--- INFORMATION SUPPLIED ---
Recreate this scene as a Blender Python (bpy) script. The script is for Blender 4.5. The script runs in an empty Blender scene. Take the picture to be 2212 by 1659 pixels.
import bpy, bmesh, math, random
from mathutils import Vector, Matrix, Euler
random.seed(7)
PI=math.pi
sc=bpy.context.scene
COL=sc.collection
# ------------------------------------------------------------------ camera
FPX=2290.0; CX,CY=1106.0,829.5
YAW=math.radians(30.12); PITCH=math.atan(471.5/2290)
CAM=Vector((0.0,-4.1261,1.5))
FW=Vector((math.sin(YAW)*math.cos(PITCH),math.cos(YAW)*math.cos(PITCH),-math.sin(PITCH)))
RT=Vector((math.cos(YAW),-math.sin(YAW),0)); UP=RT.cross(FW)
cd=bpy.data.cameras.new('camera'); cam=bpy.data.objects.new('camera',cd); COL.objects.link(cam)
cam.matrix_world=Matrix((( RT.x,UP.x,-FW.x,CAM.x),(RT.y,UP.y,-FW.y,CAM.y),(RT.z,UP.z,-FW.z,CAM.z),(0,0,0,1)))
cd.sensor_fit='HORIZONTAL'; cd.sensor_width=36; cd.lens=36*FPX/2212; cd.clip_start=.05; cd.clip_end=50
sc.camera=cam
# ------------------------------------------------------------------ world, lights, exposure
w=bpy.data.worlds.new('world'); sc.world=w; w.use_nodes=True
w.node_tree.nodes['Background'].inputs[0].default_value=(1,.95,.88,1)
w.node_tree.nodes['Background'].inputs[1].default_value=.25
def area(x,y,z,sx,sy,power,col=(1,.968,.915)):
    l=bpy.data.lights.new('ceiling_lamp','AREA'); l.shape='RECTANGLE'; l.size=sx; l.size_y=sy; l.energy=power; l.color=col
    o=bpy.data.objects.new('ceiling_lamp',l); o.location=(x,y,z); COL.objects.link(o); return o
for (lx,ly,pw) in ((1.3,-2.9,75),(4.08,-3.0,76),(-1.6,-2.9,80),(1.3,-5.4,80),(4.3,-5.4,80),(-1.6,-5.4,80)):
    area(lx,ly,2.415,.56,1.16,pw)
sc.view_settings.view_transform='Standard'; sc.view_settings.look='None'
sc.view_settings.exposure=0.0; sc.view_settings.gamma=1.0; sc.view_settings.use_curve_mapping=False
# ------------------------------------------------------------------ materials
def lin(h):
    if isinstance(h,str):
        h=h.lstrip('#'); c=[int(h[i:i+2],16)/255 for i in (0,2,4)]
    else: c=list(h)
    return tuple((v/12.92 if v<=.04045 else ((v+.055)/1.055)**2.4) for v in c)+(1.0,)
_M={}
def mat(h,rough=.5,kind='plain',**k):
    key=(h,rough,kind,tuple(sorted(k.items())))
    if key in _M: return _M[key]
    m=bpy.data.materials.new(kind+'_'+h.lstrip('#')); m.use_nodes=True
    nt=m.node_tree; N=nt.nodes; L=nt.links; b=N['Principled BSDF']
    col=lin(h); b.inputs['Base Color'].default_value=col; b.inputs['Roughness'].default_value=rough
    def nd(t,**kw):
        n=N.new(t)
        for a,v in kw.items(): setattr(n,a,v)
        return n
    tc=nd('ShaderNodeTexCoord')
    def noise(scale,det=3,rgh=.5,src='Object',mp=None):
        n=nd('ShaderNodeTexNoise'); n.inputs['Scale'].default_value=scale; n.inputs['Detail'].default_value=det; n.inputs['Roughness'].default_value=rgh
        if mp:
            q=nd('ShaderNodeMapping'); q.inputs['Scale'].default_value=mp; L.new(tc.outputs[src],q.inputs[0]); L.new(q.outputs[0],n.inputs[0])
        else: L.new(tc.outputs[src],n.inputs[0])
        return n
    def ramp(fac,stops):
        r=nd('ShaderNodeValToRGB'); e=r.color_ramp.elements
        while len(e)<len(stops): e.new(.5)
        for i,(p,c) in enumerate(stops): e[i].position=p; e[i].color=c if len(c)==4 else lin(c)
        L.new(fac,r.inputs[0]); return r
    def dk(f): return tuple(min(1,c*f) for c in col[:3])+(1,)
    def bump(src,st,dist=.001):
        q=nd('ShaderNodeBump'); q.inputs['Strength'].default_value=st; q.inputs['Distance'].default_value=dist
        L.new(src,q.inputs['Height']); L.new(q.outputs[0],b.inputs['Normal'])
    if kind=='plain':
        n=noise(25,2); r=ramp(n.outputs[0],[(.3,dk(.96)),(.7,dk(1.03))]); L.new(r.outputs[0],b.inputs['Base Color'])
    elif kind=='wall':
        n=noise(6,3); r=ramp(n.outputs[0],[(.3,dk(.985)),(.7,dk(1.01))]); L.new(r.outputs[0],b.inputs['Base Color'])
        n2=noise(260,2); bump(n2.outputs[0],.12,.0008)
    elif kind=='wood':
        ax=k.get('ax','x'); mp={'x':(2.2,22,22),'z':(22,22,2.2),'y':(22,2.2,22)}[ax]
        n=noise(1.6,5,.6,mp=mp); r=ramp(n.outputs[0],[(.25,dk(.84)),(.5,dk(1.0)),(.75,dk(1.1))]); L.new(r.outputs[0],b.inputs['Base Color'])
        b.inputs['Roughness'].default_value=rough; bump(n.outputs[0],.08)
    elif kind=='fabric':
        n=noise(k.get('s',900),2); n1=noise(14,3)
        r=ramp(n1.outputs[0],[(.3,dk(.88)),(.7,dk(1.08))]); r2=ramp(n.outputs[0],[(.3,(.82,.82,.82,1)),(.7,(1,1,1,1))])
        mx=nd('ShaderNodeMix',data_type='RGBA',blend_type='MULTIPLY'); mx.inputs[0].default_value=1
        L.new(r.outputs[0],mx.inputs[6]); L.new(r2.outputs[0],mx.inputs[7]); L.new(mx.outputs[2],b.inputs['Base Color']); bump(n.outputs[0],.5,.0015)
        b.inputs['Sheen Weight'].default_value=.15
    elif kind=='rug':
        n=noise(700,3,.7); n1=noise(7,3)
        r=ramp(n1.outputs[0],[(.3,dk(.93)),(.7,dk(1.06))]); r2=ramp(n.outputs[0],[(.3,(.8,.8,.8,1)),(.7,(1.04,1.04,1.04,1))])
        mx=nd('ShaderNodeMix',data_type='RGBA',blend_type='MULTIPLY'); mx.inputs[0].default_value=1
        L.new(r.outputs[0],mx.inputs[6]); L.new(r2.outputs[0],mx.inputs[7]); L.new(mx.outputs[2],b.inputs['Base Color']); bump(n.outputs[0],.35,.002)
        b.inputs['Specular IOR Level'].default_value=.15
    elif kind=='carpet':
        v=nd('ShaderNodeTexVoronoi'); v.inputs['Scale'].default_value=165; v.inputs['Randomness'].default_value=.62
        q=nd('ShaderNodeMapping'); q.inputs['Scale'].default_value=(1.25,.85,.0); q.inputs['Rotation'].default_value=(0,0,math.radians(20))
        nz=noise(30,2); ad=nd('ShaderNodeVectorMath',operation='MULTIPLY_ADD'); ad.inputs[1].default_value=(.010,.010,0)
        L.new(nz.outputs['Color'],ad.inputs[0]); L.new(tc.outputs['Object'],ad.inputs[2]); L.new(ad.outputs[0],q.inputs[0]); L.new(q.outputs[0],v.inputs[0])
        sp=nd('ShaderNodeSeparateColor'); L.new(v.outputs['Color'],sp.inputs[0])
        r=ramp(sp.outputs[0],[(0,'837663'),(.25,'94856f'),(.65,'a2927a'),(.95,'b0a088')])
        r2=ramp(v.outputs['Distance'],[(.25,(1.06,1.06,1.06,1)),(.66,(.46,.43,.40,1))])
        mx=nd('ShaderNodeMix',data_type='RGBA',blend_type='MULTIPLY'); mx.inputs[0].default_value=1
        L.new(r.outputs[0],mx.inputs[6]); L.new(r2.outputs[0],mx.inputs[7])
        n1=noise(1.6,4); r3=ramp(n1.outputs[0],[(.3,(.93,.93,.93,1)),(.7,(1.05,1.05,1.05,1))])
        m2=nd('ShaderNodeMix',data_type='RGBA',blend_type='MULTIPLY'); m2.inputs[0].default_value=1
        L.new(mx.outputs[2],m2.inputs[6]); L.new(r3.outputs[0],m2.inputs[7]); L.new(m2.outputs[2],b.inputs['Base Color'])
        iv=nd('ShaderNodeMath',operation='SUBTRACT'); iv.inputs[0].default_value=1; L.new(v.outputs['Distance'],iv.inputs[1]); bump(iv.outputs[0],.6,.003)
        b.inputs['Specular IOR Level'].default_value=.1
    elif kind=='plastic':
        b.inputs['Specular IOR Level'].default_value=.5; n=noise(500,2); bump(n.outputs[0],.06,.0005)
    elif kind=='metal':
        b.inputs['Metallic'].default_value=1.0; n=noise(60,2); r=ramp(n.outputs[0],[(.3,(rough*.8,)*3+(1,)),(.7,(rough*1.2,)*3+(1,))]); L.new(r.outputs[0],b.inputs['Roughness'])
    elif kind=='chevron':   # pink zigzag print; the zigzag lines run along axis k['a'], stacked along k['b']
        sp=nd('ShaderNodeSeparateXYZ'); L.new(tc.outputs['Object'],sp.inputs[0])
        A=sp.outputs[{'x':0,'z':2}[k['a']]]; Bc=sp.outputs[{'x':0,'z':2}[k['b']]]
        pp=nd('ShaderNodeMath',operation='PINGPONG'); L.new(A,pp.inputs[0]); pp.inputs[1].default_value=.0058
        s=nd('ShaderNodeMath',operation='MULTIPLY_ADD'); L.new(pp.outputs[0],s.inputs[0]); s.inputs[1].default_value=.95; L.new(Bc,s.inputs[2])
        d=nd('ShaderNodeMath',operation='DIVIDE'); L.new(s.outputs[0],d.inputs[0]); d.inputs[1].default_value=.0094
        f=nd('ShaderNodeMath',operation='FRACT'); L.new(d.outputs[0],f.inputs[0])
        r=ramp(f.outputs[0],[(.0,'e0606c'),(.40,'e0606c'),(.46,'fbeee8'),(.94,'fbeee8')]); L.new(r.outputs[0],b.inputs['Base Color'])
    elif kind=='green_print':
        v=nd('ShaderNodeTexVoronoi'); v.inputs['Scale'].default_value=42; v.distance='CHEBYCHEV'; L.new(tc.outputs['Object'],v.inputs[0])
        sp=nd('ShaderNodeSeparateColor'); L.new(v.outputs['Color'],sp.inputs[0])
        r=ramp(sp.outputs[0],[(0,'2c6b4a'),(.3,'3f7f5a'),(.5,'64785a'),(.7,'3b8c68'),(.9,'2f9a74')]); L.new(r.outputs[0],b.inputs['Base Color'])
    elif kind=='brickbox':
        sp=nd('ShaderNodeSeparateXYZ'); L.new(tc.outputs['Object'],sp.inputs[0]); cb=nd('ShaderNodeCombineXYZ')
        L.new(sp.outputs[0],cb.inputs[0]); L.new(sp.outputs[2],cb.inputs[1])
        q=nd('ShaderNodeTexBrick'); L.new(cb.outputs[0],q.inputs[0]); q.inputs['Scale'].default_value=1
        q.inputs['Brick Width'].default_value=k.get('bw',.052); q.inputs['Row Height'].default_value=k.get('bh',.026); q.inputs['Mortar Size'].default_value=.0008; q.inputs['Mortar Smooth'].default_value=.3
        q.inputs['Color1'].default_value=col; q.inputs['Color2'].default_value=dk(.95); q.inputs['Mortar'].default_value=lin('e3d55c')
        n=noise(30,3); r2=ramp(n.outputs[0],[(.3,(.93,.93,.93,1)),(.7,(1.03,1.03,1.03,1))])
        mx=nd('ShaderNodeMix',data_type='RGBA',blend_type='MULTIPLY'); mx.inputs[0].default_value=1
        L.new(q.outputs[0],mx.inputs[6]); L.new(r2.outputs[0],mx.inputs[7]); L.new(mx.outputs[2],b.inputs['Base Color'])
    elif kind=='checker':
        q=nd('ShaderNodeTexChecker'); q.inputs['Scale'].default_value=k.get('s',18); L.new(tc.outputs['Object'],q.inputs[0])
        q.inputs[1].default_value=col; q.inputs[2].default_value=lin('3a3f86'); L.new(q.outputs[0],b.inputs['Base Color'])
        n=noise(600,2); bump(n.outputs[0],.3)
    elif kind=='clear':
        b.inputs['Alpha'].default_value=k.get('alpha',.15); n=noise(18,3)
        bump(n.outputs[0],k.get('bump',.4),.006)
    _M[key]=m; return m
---
• INSTRUCTION: Determine how many lines of the listing hold the word "scene" and reply with that figure alone.

• ANSWER FOR THE TASK: 2